Though it is not Jean’s friends who are largely occupying the seats at Oso, but rather the Harlem and Hamilton Heights communities. “We really just wanted to make a neighborhood bar and restaurant,” said Matthew, a new resident. “I have lived in several different neighborhoods and none of them have really been as welcoming as Harlem has been… Nodar and I are here a lot so I think that plays a part. [We are] not just opening a business and letting it do its thing.”

Gentrification in the neighborhood can create hostility toward seemingly out-of-place white-owned businesses. “In my opinion, they’re storming it,” shared a neighbor who has grown up two doors down from Oso and asked to remain anonymous.

According to Matthew, Oso has not received such criticism. Matthew and Mosiashvili, along with Oso’s head chef, Cassandra Rhoades, have attempted to join the community and avoid disrupting its identity.

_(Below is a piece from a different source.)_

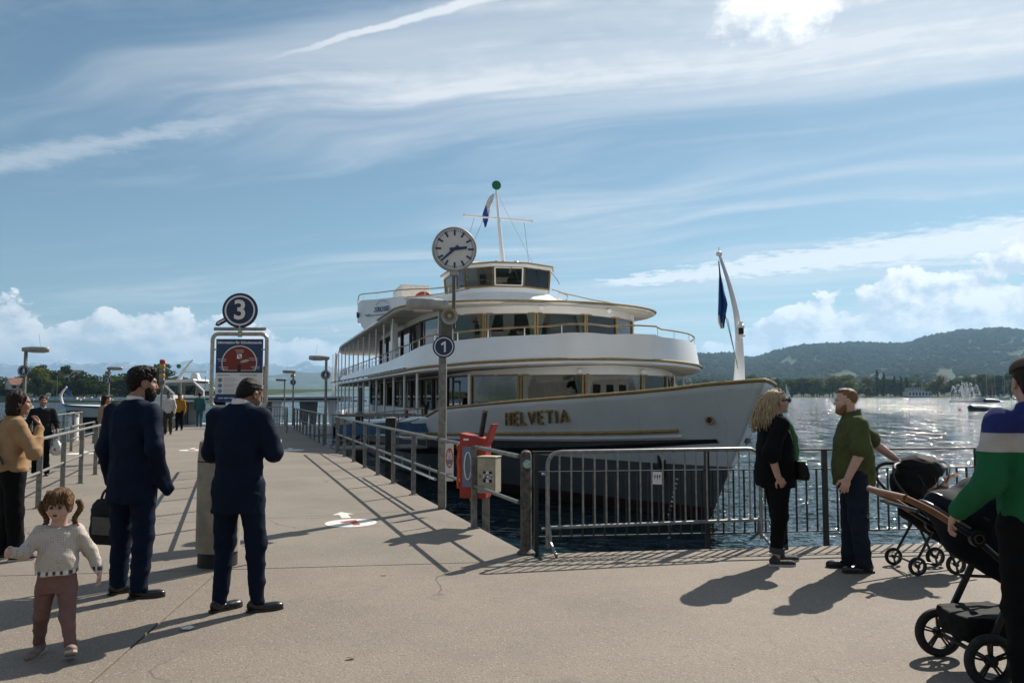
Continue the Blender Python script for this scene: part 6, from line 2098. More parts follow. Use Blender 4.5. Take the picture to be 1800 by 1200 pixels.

They have made some type of impact, said Steve, a neighbor. “In the summer, you’ll see all the kids are cool with the owners… They ask kids if they’re thirsty or hungry.” He explains that most of his neighbor friends and family think the food is good and the workers welcoming.

A local from around the corner on 139th Street, Irvin Vasquez, said, “Some lady welcomed me and sat me down with water and all that.” Later, he realized that this was head chef Rhoades. “It’s a different type of feeling than the other restaurants. I like it… I bought some tacos. It was fire.”

Matthew  likes to greet his neighbors on the street or in the bodega and make them feel welcome in the cozy hole-in-the-wall dining room that seats 35. He and Mosiashvili are typically mingling and working at Oso 5 to 6 days a week. The purposefully open kitchen and bar lend themselves well to customers building relationships with bartenders, line cooks and chefs. “[The guests] come in and say hi to me and go say hi to Cassi (chef Cassandra) and everybody,” says Matthew. “It’s cool.”

The menu and recipes were inspired by a friend Matthew made at Fordham, Estefania Cruz. Its their mole recipe, as they welcomed the restaurateurs into their home kitchen to work on staple dishes several times during the menu development process.

“We wanted to create a space that embodied everything that Mexican culture had with regards to street food,” said Matthew. And for him, that meant heavily incorporating mezcal and tequila. The bar holds roughly 35 varieties of the two spirits. A favorite cocktail of theirs, the “Taco Truck,” incorporates hibiscus flown in from the Cruz family farm in Puebla in a little black bag.

So while the story of Oso has ties to Jeopardy!, Mexico and the nearby Bronx, it hopes above all to be of its home in Harlem.